The plant that may have been used to poison and kill Alexander the Great before he reached age 33 is a joy to me in early spring since I don't eat it. When daffodils, God bless 'em, are everywhere and looking monotonously prolific, if I see these growing in someone's garden I get excited and bend down close to the ground or sit and get that wet spring bum you see on stupid photographers who forget how much it rained a couple days ago.
Oh it was a long week at the university. I always think universities would be such nice places to work if it weren't for the students.
Just kidding! I love 'em! (The way I love daffodils. Beautiful, sort of different if you look closely, but who planted so dad-blamed many?)
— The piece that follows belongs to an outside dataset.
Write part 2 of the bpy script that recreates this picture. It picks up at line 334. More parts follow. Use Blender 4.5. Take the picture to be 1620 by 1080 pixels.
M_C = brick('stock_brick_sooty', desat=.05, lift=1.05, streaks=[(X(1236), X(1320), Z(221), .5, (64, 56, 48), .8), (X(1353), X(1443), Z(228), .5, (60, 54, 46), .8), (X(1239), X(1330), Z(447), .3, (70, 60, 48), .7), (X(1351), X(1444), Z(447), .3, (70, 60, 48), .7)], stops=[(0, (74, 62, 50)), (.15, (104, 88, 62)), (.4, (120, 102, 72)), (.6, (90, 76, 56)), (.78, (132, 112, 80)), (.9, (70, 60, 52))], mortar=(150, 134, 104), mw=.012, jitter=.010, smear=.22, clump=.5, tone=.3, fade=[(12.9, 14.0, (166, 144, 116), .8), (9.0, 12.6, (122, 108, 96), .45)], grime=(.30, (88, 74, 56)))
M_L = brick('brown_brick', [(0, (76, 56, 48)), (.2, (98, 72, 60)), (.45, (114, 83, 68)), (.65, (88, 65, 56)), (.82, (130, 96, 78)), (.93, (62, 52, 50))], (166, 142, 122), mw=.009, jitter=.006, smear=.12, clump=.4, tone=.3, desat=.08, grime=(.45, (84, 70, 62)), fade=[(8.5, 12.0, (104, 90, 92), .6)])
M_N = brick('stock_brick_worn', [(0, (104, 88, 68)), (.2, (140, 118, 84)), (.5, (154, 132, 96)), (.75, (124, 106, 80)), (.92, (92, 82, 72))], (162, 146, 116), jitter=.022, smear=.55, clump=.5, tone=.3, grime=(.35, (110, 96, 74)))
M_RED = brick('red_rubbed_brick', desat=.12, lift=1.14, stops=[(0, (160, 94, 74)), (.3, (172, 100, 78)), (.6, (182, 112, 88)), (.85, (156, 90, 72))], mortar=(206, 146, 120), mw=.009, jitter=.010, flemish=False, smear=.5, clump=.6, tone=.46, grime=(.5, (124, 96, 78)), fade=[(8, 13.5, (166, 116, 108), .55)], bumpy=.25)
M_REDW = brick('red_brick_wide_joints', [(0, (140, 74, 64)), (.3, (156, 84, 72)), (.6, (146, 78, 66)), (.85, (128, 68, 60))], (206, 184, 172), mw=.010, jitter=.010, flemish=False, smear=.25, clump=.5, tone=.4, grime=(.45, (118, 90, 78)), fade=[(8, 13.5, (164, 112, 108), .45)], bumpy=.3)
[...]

But yes, it was a very tiring week, so after work Friday, seeing as Don had an engagement at school until late, I drove from the office to the horticultural gardens to see if anything had sprouted. It was sunny and warm for the first time this spring.
There was a couple talking intently on the rocks by the lily pad pond. Over in the children's garden a young pop was watching his pink toddler entertained by climbing the little stadium seats with a pacifier in her mouth. Then there was me wandering aimlessly, bored with daffodils, which were everywhere and seemingly the only thing blooming. I could see clippings and weeds lying around not yet tidied up from the slave labor of horticulture students.
But no! Wait! What's this? The grey-chartreuse leaves of one drooping hellebore, next to the grey-maroon of another. Ahh, jackpot. I was down on me bum in a flash, know why? These flowers are a bit melancholy if you take them at non-face value. I mean you can't see their faces if you look down at them. They hang their heads - I should have taken a picture from above to show you. You have to get underneath them to see the sun inside.
Kinda like the twenty-first student who walked through my door Wednesday afternoon. I lifted my face, and she lifted hers, and there it was - the sun!